To do this I created the characters of Sorne and Imoshen. I call this the 13th Warrior device. (For anyone who knows the movie it is about a southerner going off on a quest with twelve northmen. We come to understand their culture through him). Sorne is the half-blood son of the king. His father disowns him and sends him away to be reared as a spy. We see how the ordinary people live through his eyes and why they resent the gifted. Imoshen is the secret daughter of a brotherhood leader. We see how the gifted people live and why the males and females lead separate lives.

I was trying to do a lot of things with this trilogy. It was challenging technically and a bit of gamble. So it was with great relief that I’ve read the reviews so far. (Disclaimer here, I am sure there will be bad reviews). Elloise Hopkins at the British Fantasy Society web site says: ‘Once the intricacies of the relationships between the different races and genders have been explained sufficiently, however, we are left with a book that becomes addictive and really ups the ante towards the end, building to a conclusion that has set this up to be an expansive and fulfilling trilogy. If you like epic fantasy it does not disappoint.’

Maybe in fifty years, if my books are still being read, they will appear quaint and dated. Who knows?

Rowena has a copy of Besieged to give away to one lucky commenter (open world-wide).

Give-away question: I was watching the first season of the West Wing recently and it made me realise how much the world has changed in the last ten years. What have you read or seen recently that made you do mental gymnastics?

Follow Rowena on Twitter:  @rcdaniells

Rowena’s Blog: http://rowena-cory-daniells.com/

You can find a trailer for Rowena's latest here.

14 responses to “We are all products of our time”

  1. Reading Lucifer’s Hammer really puts a point on how much race relations have changed, when you read the interactions of the black astronaut, and Meteor, the book rendition of the movie, really feels almost like a different world, with the tensions and distrusts between the US and the USSR on display.

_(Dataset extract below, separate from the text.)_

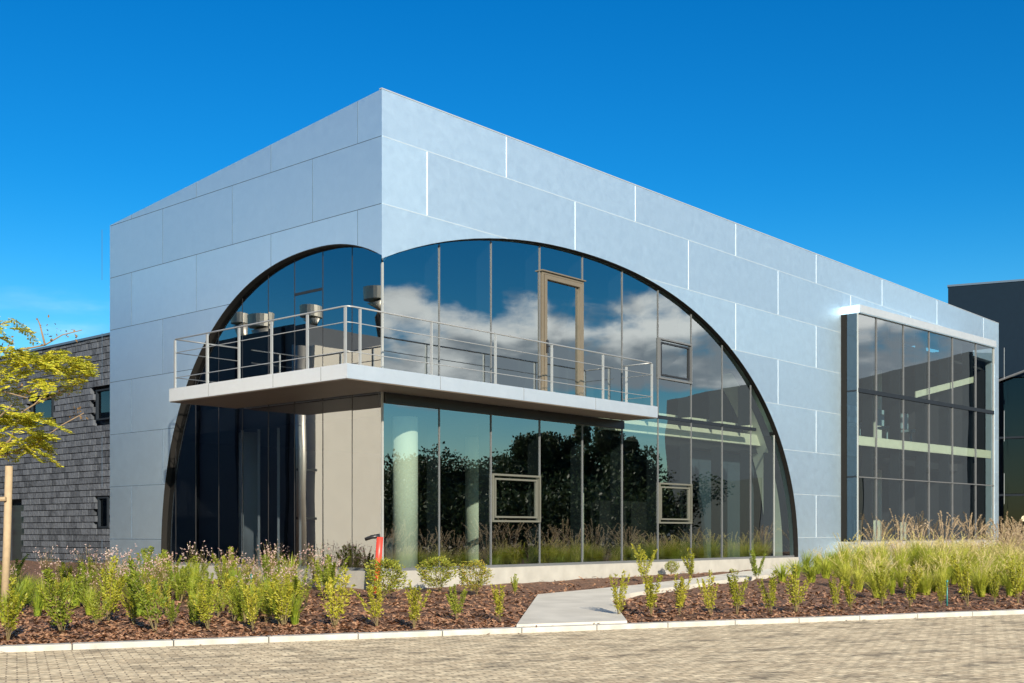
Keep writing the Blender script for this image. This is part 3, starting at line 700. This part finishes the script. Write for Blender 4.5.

    Having lived through those times, I can remember them, but they’re not real to me any more, so I almost got whiplash of the brain when I reread them recently.

    1. Good point, Wayne. I grew up in this era, so I can recognise the situations, but they do feel dated.

  2. C. S. Lewis had an article on reading old books. From what I remember, he commented that they have value because they were written in a “foreign time” and because of that the reader had to think more about what the books say.

    1. True, Paul. Old books, like old movies are like time capsules.

  3. One of the advantages, for a writer, is growing old. I’m a product of several decades of drastic changes in the world’s politics, technology, race relations, etc. Whatever the drawbacks of old age, I have one hell of a perspective to write from.

    1. Was just thinking something along the same lines the other day, Catana.

  4. Re-reading an old Rex Stout novel, I came across a chapter in which Nero Wolfe’s leg-man Archie Goodwin discovers that a suspect in the case has beaten his wife. Archie is plainly unimpressed, but there is no hint that anybody feels he should intervene or inform the authorities. A modern reader is likely to be surprised at such a scene.

    1. So True, Michael. We have different sensibilities.

  5. It’s been maybe a decade since I listened to the radio even casually — just got tired of the dreck and the commercials. The other day the workmen next door had on some top-40-type station, and the music was…the same stuff the radio was playing ten years ago. It felt for a couple minutes as if time hadn’t actually passed.
    Maybe I should watch the West Wing.

    On the other hand, gas prices from ten years ago sound quaint. My car has had sub-$2 gas? Really?

    1. Dustmouse, it is funny how music can take you back in time. You just have to hear a phrase…
      To be swept away.

  6. I remember listening to Journey into Space on the Radio in the 60s. Then some of it frightened me. Now it’s more of a comedy.

    1. Laine, my mum wouldn’t let us watch Dr Who because she thought it was too scary. So we’d visit a friend and watch it there.

  7. I spend so much time in the late 19th and early 20th centuries that what usually makes me do double-takes are 21st century things. That said, cultural attitudes tend to cause blinking and confusion. The casual assumption that ‘Western Civilization is the best there is and that once the “poor benighted ‘eathen” see reason they will settle down and join polite society’ makes me shake my head. Because the author has no doubt that he’s absolutely correct and that none of his readers would differ, except perhaps in degree. It is 1875, the sun never sets on the Empire, and thus will it always be. Or so the writer of this particular collection of letters believes.

    1. I know the feeling, TXRed. I interviewed my great aunt about her time as a prisoner in China during the second WW and her attitudes were so out of touch with modern attitudes, you couldn’t have used them in a story without turning off your readers.